Starring: Rupam Chetia, Jupitora Bhuyan, Kapil Bora
Directed by Jahnu Barua
Rating:




Based on the 1997 Sahitya Akademi Award-winning Assamese novel Ashirbador Rong by Arun Sharma, Jahnu Barua’s Ajeyo (The Invincible) links India’s present with how things were on the eve of Independence. If the contemporary segment of the film deals with an idealistic woman cop taking on a minister’s relative who has been accused of rape, the past is about the many struggles roiling the social fabric in the country at a time when it was on the verge of ousting the British. However, it’s the tenuous connect that the film seeks to forge between today and 1946-47 that eventually proves to be its weakness and failing. Yes, this tie-up is there as a sign of hope on impending social change but feels deliberate, sloppy and jarring. The film would have worked as a much better piece of story-telling had it just remained focused on the past.
Thankfully, the segment dealing with the present is confined to the very beginning and towards the end of the film. In the middle is the story of what happened in a tiny village in Assam in the year leading up to India’s independence and the Partition. It’s here that the film gets nicely rooted. Through the eyes of hot-headed revolutionary Gojen Keot (Rupam), we get to understand the place and its people in another era. Jinnah, Gandhi, the riots, communal fissures, all get referred to.
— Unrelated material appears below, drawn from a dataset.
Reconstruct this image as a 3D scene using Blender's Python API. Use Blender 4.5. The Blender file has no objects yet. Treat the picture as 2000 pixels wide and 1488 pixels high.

Child marriage, the plight of widows, caste differences, Brahmin dominance within the village and moth-ridden customs also get elaborated on, matter-of-factly, just as they were unquestioningly accepted at that age. The film also talks of the rampant land-grabbing that deprived the poor of their sustenance. In effect, the dire social reality and just about every ill of the time is reflected in Ajeyo in some detail. What the film also shows quite effectively is that just like the revolution on the streets, an inner upheaval was happening amongst ordinary people. They were questioning and rebelling against social evils and bringing in change.
But it’s not all preachy. it has its moments of mirth as well. Gojen’s relationship with his grandmother, for instance. It’s in the exchanges between the two that the film’s wit and humour emerge. Gojen describes his grandmother as the only wise one who foresaw the truth in thinking that independence would not change a thing: her back would continue to ache. Late at night, when she mentions a girl to him, he asks her to go to sleep, saying he’ll marry her the next morning. Barua’s is the gentle, slow-paced, old-school style of cinema that seems oddly refreshing in these overtly edgy times. However, the power and compelling touch of his earlier movies goes missing in Ajeyo.